Written problem: Among the lines of this listing, determine how many contain the string "pixels". Answer with the number only.

Given entries:
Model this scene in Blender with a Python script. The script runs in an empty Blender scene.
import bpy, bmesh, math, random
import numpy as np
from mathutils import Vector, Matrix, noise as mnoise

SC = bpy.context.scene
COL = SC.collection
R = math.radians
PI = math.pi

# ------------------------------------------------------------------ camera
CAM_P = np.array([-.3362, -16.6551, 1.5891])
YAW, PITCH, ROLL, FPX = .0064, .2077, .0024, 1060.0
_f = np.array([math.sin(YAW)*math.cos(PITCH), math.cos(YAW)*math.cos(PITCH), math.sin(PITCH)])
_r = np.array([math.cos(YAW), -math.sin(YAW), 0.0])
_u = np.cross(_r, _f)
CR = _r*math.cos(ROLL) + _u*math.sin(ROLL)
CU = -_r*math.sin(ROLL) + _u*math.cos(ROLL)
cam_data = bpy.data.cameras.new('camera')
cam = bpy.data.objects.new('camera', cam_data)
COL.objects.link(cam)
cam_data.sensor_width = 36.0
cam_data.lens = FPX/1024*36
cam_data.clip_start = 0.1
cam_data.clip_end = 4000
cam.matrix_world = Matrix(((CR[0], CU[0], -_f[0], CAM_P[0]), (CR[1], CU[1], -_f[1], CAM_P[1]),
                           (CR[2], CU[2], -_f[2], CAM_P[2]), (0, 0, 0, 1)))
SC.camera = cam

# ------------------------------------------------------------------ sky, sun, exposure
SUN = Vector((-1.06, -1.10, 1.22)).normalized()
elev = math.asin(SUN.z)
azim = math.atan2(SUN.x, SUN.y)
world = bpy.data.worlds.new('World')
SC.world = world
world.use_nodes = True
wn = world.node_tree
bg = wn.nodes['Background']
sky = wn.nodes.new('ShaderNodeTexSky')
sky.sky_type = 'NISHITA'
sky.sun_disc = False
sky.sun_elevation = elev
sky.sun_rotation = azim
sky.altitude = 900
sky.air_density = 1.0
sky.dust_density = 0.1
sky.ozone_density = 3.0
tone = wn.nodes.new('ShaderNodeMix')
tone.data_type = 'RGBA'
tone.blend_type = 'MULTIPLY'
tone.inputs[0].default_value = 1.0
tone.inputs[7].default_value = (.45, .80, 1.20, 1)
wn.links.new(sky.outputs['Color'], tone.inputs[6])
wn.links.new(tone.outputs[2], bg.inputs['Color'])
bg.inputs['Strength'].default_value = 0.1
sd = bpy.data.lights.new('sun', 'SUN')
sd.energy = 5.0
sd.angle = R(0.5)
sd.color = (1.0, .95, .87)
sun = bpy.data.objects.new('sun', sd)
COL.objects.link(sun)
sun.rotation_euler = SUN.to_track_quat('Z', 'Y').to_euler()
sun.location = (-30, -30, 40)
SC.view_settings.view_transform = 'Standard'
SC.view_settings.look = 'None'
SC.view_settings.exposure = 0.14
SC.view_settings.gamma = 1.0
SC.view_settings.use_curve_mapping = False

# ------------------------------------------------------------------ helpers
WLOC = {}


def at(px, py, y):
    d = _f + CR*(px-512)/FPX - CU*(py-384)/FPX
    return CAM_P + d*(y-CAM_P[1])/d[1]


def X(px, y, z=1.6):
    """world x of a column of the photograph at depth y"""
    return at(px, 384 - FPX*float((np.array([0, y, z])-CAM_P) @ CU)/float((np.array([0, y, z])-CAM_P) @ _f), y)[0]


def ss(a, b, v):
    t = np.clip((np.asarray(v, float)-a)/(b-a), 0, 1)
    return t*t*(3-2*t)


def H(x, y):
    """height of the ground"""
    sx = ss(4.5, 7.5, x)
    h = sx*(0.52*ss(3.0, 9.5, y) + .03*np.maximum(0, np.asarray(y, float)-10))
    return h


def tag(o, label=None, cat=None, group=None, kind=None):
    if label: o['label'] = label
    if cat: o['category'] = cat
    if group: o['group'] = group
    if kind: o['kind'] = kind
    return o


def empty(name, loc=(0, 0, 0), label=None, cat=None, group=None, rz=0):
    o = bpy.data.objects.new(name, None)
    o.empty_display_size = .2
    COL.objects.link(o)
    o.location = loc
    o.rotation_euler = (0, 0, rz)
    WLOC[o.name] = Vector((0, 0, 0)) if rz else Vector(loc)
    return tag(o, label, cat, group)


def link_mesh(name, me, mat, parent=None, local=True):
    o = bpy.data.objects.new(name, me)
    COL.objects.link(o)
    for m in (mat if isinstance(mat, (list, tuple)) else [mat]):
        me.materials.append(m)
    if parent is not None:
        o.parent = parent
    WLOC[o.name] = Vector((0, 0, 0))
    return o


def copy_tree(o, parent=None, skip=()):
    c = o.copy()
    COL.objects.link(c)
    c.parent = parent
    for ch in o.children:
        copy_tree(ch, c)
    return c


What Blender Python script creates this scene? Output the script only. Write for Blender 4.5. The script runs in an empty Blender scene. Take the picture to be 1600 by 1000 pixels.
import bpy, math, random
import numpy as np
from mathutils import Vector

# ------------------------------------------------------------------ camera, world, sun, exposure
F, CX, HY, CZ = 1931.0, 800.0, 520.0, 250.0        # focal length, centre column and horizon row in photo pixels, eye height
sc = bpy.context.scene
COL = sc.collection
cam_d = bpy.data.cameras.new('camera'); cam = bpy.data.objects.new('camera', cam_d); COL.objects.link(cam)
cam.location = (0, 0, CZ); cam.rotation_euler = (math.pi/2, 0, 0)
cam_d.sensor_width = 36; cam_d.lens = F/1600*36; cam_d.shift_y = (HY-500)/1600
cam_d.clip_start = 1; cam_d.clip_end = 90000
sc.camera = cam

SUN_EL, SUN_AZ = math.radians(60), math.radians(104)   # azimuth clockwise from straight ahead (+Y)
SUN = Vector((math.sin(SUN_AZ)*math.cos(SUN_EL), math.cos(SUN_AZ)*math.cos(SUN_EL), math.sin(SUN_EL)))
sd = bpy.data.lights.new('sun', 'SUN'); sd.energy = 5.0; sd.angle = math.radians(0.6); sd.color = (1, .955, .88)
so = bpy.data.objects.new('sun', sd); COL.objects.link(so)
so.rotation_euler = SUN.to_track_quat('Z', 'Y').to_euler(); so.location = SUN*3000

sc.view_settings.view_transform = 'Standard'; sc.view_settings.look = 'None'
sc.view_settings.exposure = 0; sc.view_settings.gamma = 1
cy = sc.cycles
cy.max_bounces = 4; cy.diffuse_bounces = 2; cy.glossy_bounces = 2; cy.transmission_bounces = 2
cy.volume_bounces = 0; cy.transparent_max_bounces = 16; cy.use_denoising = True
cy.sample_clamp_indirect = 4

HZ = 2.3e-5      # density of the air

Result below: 2